Tuesday, June 16, 2009


While the property/casualty industry still appears to have sufficient reserves, the overall position deteriorated in 2008, continuing a trend that began in 2007, according to a new study by Conning Research and Consulting.

"Significant releases occurred in most lines of business, with an average benefit of almost three points in calendar-year loss ratio, compared with what would have been reported had no releases taken place," said Stephan Christiansen, director of research at Conning Research & Consulting. "The most significant releases, in terms of dollars, were in the most recent accident years of liability lines, and in workers' compensation. These lines are the most difficult to assess, and future rates of settlement and claim emergence must be watched closely."

The Conning Research study, "Property-Casualty Loss Reserves: Once More to the Well," analyzes statutory data from Schedule P as part of Conning's ongoing annual industry review of the property-casualty industry's balance sheet position.

"Overall, the industry appears to continue to have sufficient reserves under reasonable assumptions of claims settlement patterns," said Christiansen. "Older years (for accident years prior to 1999) continue to develop adversely, but the pace of development has slowed considerably. The older-year reserves have been massively strengthened over the past several years and it is possible that the industry has now caught up to the need in this 'tail' portion of the reserves.

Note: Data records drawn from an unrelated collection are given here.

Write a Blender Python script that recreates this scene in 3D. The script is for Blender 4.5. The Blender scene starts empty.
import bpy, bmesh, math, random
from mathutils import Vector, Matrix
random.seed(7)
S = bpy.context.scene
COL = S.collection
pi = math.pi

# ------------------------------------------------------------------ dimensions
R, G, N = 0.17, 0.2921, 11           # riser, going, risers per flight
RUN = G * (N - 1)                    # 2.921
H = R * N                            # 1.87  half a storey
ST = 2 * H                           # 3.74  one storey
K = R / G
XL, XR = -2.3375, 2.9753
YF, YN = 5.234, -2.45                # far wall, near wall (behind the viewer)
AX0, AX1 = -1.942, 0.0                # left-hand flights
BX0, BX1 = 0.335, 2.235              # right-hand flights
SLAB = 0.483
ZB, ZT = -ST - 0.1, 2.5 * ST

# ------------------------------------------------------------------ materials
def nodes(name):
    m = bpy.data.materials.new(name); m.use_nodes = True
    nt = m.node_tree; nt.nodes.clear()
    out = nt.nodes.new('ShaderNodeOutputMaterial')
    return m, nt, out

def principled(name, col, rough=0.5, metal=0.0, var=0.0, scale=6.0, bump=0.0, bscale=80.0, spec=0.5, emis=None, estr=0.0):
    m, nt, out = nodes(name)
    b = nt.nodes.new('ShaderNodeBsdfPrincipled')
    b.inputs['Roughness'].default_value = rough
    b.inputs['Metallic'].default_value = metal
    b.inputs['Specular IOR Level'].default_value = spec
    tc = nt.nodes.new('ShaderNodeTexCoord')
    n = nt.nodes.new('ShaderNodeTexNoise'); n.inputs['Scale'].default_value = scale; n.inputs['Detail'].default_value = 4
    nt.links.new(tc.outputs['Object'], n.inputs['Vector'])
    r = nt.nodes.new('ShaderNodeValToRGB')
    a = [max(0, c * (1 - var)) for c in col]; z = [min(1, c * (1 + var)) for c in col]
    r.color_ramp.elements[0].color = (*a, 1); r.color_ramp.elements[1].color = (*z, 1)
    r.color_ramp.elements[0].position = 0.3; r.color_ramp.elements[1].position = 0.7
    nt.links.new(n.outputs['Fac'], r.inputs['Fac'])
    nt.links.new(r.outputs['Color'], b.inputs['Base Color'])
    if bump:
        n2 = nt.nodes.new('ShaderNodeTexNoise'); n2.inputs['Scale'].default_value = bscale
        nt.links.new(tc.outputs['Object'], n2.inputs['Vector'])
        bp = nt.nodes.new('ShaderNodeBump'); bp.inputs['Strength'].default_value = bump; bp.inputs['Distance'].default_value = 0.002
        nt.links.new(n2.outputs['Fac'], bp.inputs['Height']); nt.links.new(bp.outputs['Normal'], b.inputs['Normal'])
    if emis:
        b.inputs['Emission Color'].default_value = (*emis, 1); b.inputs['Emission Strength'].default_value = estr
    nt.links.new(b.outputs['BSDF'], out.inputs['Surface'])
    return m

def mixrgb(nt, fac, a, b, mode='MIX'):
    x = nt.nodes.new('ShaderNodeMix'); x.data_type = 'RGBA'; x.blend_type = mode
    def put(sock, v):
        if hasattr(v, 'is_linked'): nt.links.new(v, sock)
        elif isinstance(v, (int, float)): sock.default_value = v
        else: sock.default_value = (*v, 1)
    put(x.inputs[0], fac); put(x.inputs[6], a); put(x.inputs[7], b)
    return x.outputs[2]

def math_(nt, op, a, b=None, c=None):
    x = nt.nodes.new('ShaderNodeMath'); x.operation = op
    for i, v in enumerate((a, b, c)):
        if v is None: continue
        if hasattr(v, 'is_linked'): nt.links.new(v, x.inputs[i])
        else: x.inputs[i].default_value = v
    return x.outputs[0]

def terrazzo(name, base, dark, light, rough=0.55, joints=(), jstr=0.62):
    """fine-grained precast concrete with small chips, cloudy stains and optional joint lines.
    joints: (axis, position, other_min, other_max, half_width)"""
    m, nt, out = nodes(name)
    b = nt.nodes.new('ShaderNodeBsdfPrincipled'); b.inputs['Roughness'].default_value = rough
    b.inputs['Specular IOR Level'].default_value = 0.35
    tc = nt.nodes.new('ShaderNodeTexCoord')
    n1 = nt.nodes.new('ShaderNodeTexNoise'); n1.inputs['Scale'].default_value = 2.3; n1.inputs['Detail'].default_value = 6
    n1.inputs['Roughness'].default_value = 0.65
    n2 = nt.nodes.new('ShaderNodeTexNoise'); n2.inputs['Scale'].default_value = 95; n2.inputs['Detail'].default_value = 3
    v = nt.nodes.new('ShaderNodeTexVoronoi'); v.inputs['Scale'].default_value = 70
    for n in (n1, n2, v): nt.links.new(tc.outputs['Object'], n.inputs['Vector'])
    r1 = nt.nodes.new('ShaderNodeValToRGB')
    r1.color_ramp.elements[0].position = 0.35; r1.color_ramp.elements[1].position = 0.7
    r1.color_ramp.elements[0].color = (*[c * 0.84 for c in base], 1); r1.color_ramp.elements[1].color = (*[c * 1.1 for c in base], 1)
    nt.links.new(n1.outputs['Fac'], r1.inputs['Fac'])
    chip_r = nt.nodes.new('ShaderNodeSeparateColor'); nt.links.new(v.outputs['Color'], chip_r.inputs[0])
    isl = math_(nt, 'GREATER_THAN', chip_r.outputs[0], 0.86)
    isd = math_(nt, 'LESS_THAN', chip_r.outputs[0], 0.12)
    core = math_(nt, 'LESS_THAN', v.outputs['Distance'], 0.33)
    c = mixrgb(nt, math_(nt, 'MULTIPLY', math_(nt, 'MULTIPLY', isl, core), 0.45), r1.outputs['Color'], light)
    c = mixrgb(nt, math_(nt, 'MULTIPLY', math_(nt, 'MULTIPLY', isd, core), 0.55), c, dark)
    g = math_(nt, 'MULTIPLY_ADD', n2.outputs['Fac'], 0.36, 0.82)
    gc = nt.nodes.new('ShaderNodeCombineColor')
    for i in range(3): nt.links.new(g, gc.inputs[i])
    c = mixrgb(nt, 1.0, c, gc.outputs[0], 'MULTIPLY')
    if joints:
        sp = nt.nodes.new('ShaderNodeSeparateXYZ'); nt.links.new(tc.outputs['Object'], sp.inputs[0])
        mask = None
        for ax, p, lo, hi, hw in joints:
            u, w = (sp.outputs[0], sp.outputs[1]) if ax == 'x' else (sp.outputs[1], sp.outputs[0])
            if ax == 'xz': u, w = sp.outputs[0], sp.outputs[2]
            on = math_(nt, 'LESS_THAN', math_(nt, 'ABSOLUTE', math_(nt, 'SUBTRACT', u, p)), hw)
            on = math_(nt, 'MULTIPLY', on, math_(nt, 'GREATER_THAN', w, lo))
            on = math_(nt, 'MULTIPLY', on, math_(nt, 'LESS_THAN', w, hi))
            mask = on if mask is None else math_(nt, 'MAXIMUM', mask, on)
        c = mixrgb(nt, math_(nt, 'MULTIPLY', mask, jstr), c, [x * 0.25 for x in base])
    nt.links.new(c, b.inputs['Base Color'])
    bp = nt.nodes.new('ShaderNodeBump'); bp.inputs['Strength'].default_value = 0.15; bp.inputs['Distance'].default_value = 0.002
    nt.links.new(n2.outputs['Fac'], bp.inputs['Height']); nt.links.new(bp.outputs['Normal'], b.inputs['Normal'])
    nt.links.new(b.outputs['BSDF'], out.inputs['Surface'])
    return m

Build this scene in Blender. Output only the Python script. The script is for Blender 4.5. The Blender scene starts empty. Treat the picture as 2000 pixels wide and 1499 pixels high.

However, the remaining reserves specifically set aside for latent claims such as asbestos and environmental liabilities appear thinner than in previous years, relative to recent settlement levels."

"Property-Casualty Loss Reserves: Once More to the Well" is available for purchase from Conning Research & Consulting, by calling (888) 707-1177 or by visiting the company's Web site at http://www.conningresearch.com/.

  • NERA Economic Consulting, a provider of economic advice and analysis in business, legal, and regulatory matters, has released Snapshot of Recent Trends in Asbestos Litigation, a report analyzing trends in asbestos filings and settlements, in light of legislative and judicial tort reform over the past several years.

The report reviews asbestos-related claims over the period of 2001 to 2008 for 150 solvent defendants who report claims in their public filings.

Snapshot of Recent Trends in Asbestos Litigation found that aggregate trends are generally favorable to asbestos defendants.

In particular the authors found that:

* Asbestos claim filings are down—average claim filings peaked in 2003 and have since fallen 84% through 2008. This drop in filings corresponds to the enactment of legislative and judicial tort reforms in multiple jurisdictions.

* Dismissal rates are up—dismissal rates of asbestos cases have steadily increased since 2001 and were three times higher in 2008 than in 2001.

* Total indemnity payments are down—the total indemnity payments, the aggregated amount a company pays to resolve claims each year, increased approximately 33% each year from 2001 through 2004. In 2005, indemnity payments began to decline, on average, and have now dropped back to 2002 levels.